=== Supplied records ===

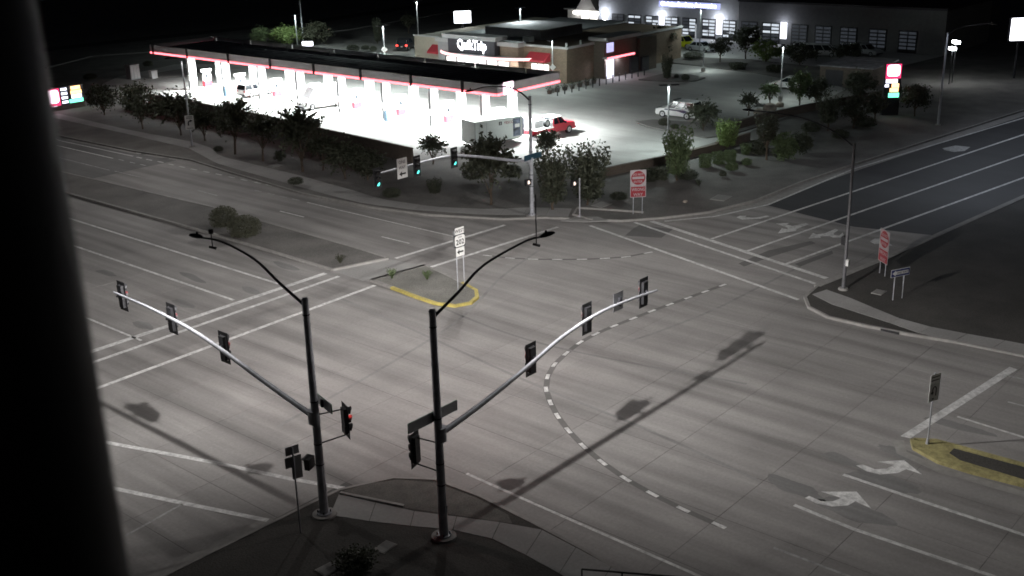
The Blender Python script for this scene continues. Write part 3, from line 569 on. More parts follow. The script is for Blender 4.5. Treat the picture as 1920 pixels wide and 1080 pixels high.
MB().poly3([(-.2, 2.25), (-.2, 2.5), (-.12, 2.68), (.02, 2.76), (.02, 2.86), (.3, 2.74), (.06, 2.56), (.04, 2.64), (-.03, 2.6), (-.07, 2.5), (-.07, 2.25)], -.011).build('arrow', m_sk, b)
for z in (3.12, 2.98, 1.98): MB().box((0, -.009, z), (.6, .003, .07)).build('text_line', m_ghost, b)
posts(s, (0,), 3.2, .03, 1.8)
s = thing('road_sign', 'white one way sign with a left arrow hanging on the far signal arm', 'sign', (49.85, 52.72, 6.5), 0)
b = plate(s, 'plate', .92, 1.35, 0, m_sw); MB().text('ONE', 0, .42, .3, -.011, .6).build('lettering', m_ghost, b); MB().text('WAY', 0, .06, .3, -.011, .62).build('lettering', m_sk, b)
MB().poly3([(-.3, -.38), (-.06, -.2), (-.06, -.32), (.3, -.32), (.3, -.43), (-.06, -.43), (-.06, -.56)], -.011).build('arrow', m_sk, b); MB().box((0, .1, 0), (.1, .2, .5)).build('bracket', m_dark, s)
s = thing('road_sign', 'grey back of a square sign hanging on the near right arm', 'sign', (38.1, 26.97, 6.3), R_(180)); plate(s, 'plate', .72, .85, 0, m_alu); MB().box((0, .08, 0), (.1, .14, .4)).build('bracket', m_dark, s)
s = sign('cluster of sign backs on a post by the near left pole', (23.15, 31.45), R_(165)); posts(s, (0,), 3.75, .035)
plate(s, 'top_plate', .55, .36, 3.6, m_alu, r=.02); plate(s, 'wide_plate', .66, .45, 3.12, m_alu, r=.02); plate(s, 'tall_plate', .42, .95, 2.85, m_alu, .02, -.12, r=.02)
def name_sign(label, loc, rz, w, text=None, mat=m_sg):
    s = thing('street_name_sign', label, 'sign', loc, rz); plate(s, 'plate', w, .42, 0, mat); plate(s, 'back_plate', w-.02, .4, 0, m_alu, .03); MB().box((0, .06, 0), (.12, .12, .3)).build('bracket', m_dark, s)
    return s
name_sign('long street name sign seen from behind on the near right pole', (26.35, 27.0, 5.2), R_(180), 2.6)
name_sign('short street name sign on the near left pole', (24.85, 31.45, 5.05), R_(75), 1.5)
name_sign('dark street name sign on the far signal pole', (63.3, 52.7, 4.75), R_(0), 2., None, M('blue_green_sheeting', (.02, .06, .09), .5))

# ------------------------------------------------------------------ camera's own pole at the left edge
d = ray(157, 540); th = math.atan2(d[1], d[0]); dist, rr = 1.15, .2
th2 = th+math.asin(rr/dist); cp = thing('camera_pole', 'dark round pole filling the left edge, close to the viewer', 'pole', (dist*math.cos(th2), dist*math.sin(th2), .1))
MB().tube([(0, 0, 0), (0, 0, 27)], [rr, rr], 40).build('shaft', M('camera_pole_steel', (.012, .012, .016), .6, .1), cp, 40); MB().tube([(0, 0, 0), (0, 0, .25)], [.5, .45], 24).build('base', m_kerb, cp)

# ------------------------------------------------------------------ gas station canopy
CX0, CX1, CY0, CY1, CZ0, CZ1 = 80.5, 90.2, 71.4, 130.8, 4.95, 6.05
can = thing('station_canopy', 'long gas station canopy with a glowing red band and white underside', 'canopy', (0, 0, .15)); zo = -.15
def cpart(b, n, mt, par=can, sm=0): return b.build(n, mt, par, sm)
cpart(MB().box(((CX0+CX1)/2, (CY0+CY1)/2, 5.42+zo), (CX1-CX0-.3, CY1-CY0-.3, .3)), 'roof_deck', m_roofd)
cpart(MB().box(((CX0+CX1)/2, (CY0+CY1)/2, 5.1+zo), (CX1-CX0-.34, CY1-CY0-.34, .2)), 'soffit', m_colw)
isl_y = [127.2-7.3*k for k in range(8)]
div_y = [CY0]+sorted([130., 122.5, 114., 106., 98.3, 90.6, 83., 75.8])+[CY1]
for a, b in zip(div_y, div_y[1:]):
    cpart(MB().box((CX0, (a+b)/2, 5.62+zo), (.12, b-a-.16, .86)), 'fascia_panel', m_fascia); cpart(MB().box((CX0-.04, (a+b)/2, 5.08+zo), (.12, b-a-.22, .22)), 'red_light_band', m_redled)
    cpart(MB().box((CX1, (a+b)/2, 5.62+zo), (.12, b-a-.16, .86)), 'fascia_panel', m_fascia)
for y in div_y[1:-1]: cpart(MB().box((CX0-.08, y, 5.55+zo), (.2, .3, 1.2)), 'fascia_divider', m_dark)
for y, sg in ((CY0, -1), (CY1, 1)):
    cpart(MB().box(((CX0+CX1)/2, y, 5.62+zo), (CX1-CX0, .12, .86)), 'fascia_panel', m_fascia); cpart(MB().box(((CX0+CX1)/2, y+.04*sg, 5.08+zo), (CX1-CX0, .12, .22)), 'red_light_band', m_redled)
cpart(MB().box((CX0+1.6, CY0-.12, 5.55+zo), (1.35, .14, 1.2)), 'logo_panel', EM('logo_panel_light', (1., .72, .86), 2.2))
lg = MB(); V, Fc, w_ = text_geo('QT'); lg.add([(CX0+1.05+a*.85, CY0-.21, 5.22+zo+b*.85) for a, b in V], Fc); cpart(lg, 'logo_letters', m_signw)
for i in range(9): cpart(MB().box((CX0+1.+i*.93, (CY0+CY1)/2, 5.585+zo), (.06, CY1-CY0-1, .05)), 'roof_seam', m_roofd)
for x, y, w in [(84, 90, 3), (86, 104, 2.4), (83, 78, 2.), (87.5, 117, 2.), (85, 97, 1.6)]: cpart(MB().box((x, y, 5.62+zo), (.25, w, .12)), 'roof_conduit', m_grey)
for y in (128, 122, 113, 105, 97): cpart(MB().tube([(88.5, y, 5.55+zo), (88.5, y, 6.1+zo)], .06, 8), 'roof_vent', m_grey)
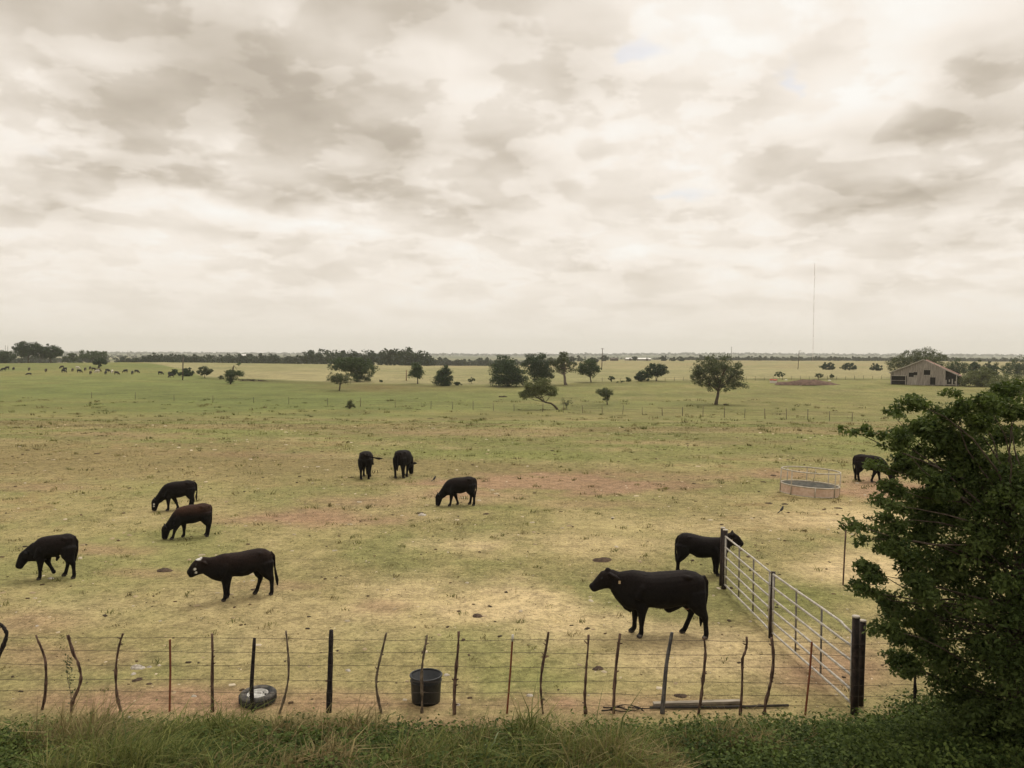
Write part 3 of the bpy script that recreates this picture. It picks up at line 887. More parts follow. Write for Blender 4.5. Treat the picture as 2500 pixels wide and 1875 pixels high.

===

## Job
Reproduce the entries above word for word. Pictures stay out.

## Solved exercise
The Blender Python script for this scene continues. Write part 3, from line 569 on. More parts follow. The script is for Blender 4.5. Treat the picture as 1920 pixels wide and 1080 pixels high.
MB().poly3([(-.2, 2.25), (-.2, 2.5), (-.12, 2.68), (.02, 2.76), (.02, 2.86), (.3, 2.74), (.06, 2.56), (.04, 2.64), (-.03, 2.6), (-.07, 2.5), (-.07, 2.25)], -.011).build('arrow', m_sk, b)
for z in (3.12, 2.98, 1.98): MB().box((0, -.009, z), (.6, .003, .07)).build('text_line', m_ghost, b)
posts(s, (0,), 3.2, .03, 1.8)
s = thing('road_sign', 'white one way sign with a left arrow hanging on the far signal arm', 'sign', (49.85, 52.72, 6.5), 0)
b = plate(s, 'plate', .92, 1.35, 0, m_sw); MB().text('ONE', 0, .42, .3, -.011, .6).build('lettering', m_ghost, b); MB().text('WAY', 0, .06, .3, -.011, .62).build('lettering', m_sk, b)
MB().poly3([(-.3, -.38), (-.06, -.2), (-.06, -.32), (.3, -.32), (.3, -.43), (-.06, -.43), (-.06, -.56)], -.011).build('arrow', m_sk, b); MB().box((0, .1, 0), (.1, .2, .5)).build('bracket', m_dark, s)
s = thing('road_sign', 'grey back of a square sign hanging on the near right arm', 'sign', (38.1, 26.97, 6.3), R_(180)); plate(s, 'plate', .72, .85, 0, m_alu); MB().box((0, .08, 0), (.1, .14, .4)).build('bracket', m_dark, s)
s = sign('cluster of sign backs on a post by the near left pole', (23.15, 31.45), R_(165)); posts(s, (0,), 3.75, .035)
plate(s, 'top_plate', .55, .36, 3.6, m_alu, r=.02); plate(s, 'wide_plate', .66, .45, 3.12, m_alu, r=.02); plate(s, 'tall_plate', .42, .95, 2.85, m_alu, .02, -.12, r=.02)
def name_sign(label, loc, rz, w, text=None, mat=m_sg):
    s = thing('street_name_sign', label, 'sign', loc, rz); plate(s, 'plate', w, .42, 0, mat); plate(s, 'back_plate', w-.02, .4, 0, m_alu, .03); MB().box((0, .06, 0), (.12, .12, .3)).build('bracket', m_dark, s)
    return s
name_sign('long street name sign seen from behind on the near right pole', (26.35, 27.0, 5.2), R_(180), 2.6)
name_sign('short street name sign on the near left pole', (24.85, 31.45, 5.05), R_(75), 1.5)
name_sign('dark street name sign on the far signal pole', (63.3, 52.7, 4.75), R_(0), 2., None, M('blue_green_sheeting', (.02, .06, .09), .5))

# ------------------------------------------------------------------ camera's own pole at the left edge
d = ray(157, 540); th = math.atan2(d[1], d[0]); dist, rr = 1.15, .2
th2 = th+math.asin(rr/dist); cp = thing('camera_pole', 'dark round pole filling the left edge, close to the viewer', 'pole', (dist*math.cos(th2), dist*math.sin(th2), .1))
MB().tube([(0, 0, 0), (0, 0, 27)], [rr, rr], 40).build('shaft', M('camera_pole_steel', (.012, .012, .016), .6, .1), cp, 40); MB().tube([(0, 0, 0), (0, 0, .25)], [.5, .45], 24).build('base', m_kerb, cp)

# ------------------------------------------------------------------ gas station canopy
CX0, CX1, CY0, CY1, CZ0, CZ1 = 80.5, 90.2, 71.4, 130.8, 4.95, 6.05
can = thing('station_canopy', 'long gas station canopy with a glowing red band and white underside', 'canopy', (0, 0, .15)); zo = -.15
def cpart(b, n, mt, par=can, sm=0): return b.build(n, mt, par, sm)
cpart(MB().box(((CX0+CX1)/2, (CY0+CY1)/2, 5.42+zo), (CX1-CX0-.3, CY1-CY0-.3, .3)), 'roof_deck', m_roofd)
cpart(MB().box(((CX0+CX1)/2, (CY0+CY1)/2, 5.1+zo), (CX1-CX0-.34, CY1-CY0-.34, .2)), 'soffit', m_colw)
isl_y = [127.2-7.3*k for k in range(8)]
div_y = [CY0]+sorted([130., 122.5, 114., 106., 98.3, 90.6, 83., 75.8])+[CY1]
for a, b in zip(div_y, div_y[1:]):
    cpart(MB().box((CX0, (a+b)/2, 5.62+zo), (.12, b-a-.16, .86)), 'fascia_panel', m_fascia); cpart(MB().box((CX0-.04, (a+b)/2, 5.08+zo), (.12, b-a-.22, .22)), 'red_light_band', m_redled)
    cpart(MB().box((CX1, (a+b)/2, 5.62+zo), (.12, b-a-.16, .86)), 'fascia_panel', m_fascia)
for y in div_y[1:-1]: cpart(MB().box((CX0-.08, y, 5.55+zo), (.2, .3, 1.2)), 'fascia_divider', m_dark)
for y, sg in ((CY0, -1), (CY1, 1)):
    cpart(MB().box(((CX0+CX1)/2, y, 5.62+zo), (CX1-CX0, .12, .86)), 'fascia_panel', m_fascia); cpart(MB().box(((CX0+CX1)/2, y+.04*sg, 5.08+zo), (CX1-CX0, .12, .22)), 'red_light_band', m_redled)
cpart(MB().box((CX0+1.6, CY0-.12, 5.55+zo), (1.35, .14, 1.2)), 'logo_panel', EM('logo_panel_light', (1., .72, .86), 2.2))
lg = MB(); V, Fc, w_ = text_geo('QT'); lg.add([(CX0+1.05+a*.85, CY0-.21, 5.22+zo+b*.85) for a, b in V], Fc); cpart(lg, 'logo_letters', m_signw)
for i in range(9): cpart(MB().box((CX0+1.+i*.93, (CY0+CY1)/2, 5.585+zo), (.06, CY1-CY0-1, .05)), 'roof_seam', m_roofd)
for x, y, w in [(84, 90, 3), (86, 104, 2.4), (83, 78, 2.), (87.5, 117, 2.), (85, 97, 1.6)]: cpart(MB().box((x, y, 5.62+zo), (.25, w, .12)), 'roof_conduit', m_grey)
for y in (128, 122, 113, 105, 97): cpart(MB().tube([(88.5, y, 5.55+zo), (88.5, y, 6.1+zo)], .06, 8), 'roof_vent', m_grey)
Write part 3 of the bpy script that recreates this picture. It picks up at line 887. More parts follow. Write for Blender 4.5. Treat the picture as 2500 pixels wide and 1875 pixels high.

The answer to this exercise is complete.